Peter Gregson – Understand Space

“Music can be defined as the ‘organization of sound in time’. I’d like to add ‘space’ to that – in this context, I’m referring to reverb. Instruments and voices make a different sound when played in different rooms; players respond differently to their instruments in different spaces and different contexts. To me, it’s just as important to consider what room the music is being performed/recorded in as the arrangement itself. I think by really considering the change brought about in these different spaces, we can create something special, and challenge ourselves to listen differently. I rarely use one reverb to splash over my music, it’s always made up of lots of small moments and different types of reverb. I’m a real sucker for analog reverbs, but even more, I’m a huge believer in re-amping synths in specific rooms to achieve specific sounds. A Juno arp re-amped in a church hall, for example, takes on special new properties that an electronic instrument cannot possess – and in that process, it becomes an acoustic instrument, bouncing off the walls of a building before hitting our ears. Much more human! I’m on a mission to really control the sound of my cello, not in the way that a classical cello sounds, but to consider it more as a vocal – an identifiable sonic fingerprint in the way that Kanye West is identifiably different from Jay-Z, or Billie Eilish distinctly separate from Dua Lipa. Often, the cello is recorded in the way the cello is recorded because that’s how it’s done – and the sound is halfway back in a big concert hall. And that’s fine, most of the time. But what if the ‘concert hall’ has changed, and the space we are hearing music in now is much more intimate…Does it still need to transport you to the concert hall? Or could this be an opportunity to use the sonics of the recording to tell more of the story? That’s the position I’m taking, and spent months A/B-ing large-diaphragm condenser mics, pre-amps, AD/DA converters, etc, to find the right chain for my instrument. I settled on a Telefunken ELAM251, GML 8304 pres, and Burl AD/DA to really create a tactile sound which I feel conveys my sound the best. This then goes into an AMS RMX16 Ambience for the main sound, then fed into two Tegler Raumzeitmaschines: one a dirty, dusty room sound, and the other a lush Hall sound with lots of character. If I’m looking for a more ‘real’ sound, it’s either Bricasti M7 ‘Large & Deep’ or Eventide SP2016 Stereo Hall, both of which just bed in really nicely.”

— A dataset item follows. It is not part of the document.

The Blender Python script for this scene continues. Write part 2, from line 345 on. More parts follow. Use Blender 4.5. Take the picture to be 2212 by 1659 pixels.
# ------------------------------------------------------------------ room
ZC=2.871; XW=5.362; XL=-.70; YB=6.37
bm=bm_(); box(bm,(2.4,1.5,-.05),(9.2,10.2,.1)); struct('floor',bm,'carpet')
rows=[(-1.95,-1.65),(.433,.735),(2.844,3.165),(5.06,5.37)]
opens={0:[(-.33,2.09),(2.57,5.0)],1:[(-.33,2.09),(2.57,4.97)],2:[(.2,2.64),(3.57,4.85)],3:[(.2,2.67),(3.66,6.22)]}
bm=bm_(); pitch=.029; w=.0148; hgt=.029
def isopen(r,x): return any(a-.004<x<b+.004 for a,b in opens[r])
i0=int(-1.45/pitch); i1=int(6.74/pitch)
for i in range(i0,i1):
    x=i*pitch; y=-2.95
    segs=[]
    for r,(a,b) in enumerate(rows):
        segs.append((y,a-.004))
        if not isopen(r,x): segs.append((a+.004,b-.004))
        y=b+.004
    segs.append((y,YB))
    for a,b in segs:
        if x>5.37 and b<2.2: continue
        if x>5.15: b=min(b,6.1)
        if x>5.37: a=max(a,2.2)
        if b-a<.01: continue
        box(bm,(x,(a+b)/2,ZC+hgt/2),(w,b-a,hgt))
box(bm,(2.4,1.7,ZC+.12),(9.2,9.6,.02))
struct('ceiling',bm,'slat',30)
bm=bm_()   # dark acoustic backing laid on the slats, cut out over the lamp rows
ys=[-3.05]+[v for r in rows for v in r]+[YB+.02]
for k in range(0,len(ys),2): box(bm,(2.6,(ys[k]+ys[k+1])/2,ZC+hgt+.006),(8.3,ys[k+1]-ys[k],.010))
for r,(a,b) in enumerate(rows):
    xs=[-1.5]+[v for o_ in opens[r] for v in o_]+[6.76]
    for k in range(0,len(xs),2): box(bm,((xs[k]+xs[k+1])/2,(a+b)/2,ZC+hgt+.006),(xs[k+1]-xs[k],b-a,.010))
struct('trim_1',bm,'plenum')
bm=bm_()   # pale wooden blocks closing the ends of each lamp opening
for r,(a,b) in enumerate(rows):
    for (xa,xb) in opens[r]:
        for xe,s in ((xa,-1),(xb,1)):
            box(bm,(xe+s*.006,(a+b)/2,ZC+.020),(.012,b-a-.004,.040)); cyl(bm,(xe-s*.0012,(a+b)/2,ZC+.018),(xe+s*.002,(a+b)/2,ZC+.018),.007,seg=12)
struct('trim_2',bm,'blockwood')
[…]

Rodriguez Jr. – Structures

“Try to begin your project with a melodic element, texture, or chord structure (unless you’re making a rhythm-based creation) this will allow you to define a kind of sonic story to tell, and then each element will find its place and you will know when something doesn’t fit. It’s limiting to just begin with a kick drum, open up your field of possibilities before the kick drum comes in.”

Simon Goff – Learn How To Compare

“When we listen to other people’s work it is very easy to not understand what we are listening to. Often your listening environment plays a huge role in this and also the volume at which you listen. When comparing your work to others, if the levels of your tracks are not equal it is easy to make judgments that are affected by the differences in volume more than anything else. Learn your listening environment, listen to a lot of music there, and then go and listen to that same music somewhere else you trust. Listen to the difference and try to get to know and understand how your space is affecting the sound. Use metering to make sure that when you are comparing things, you are listening to them at the same volume.”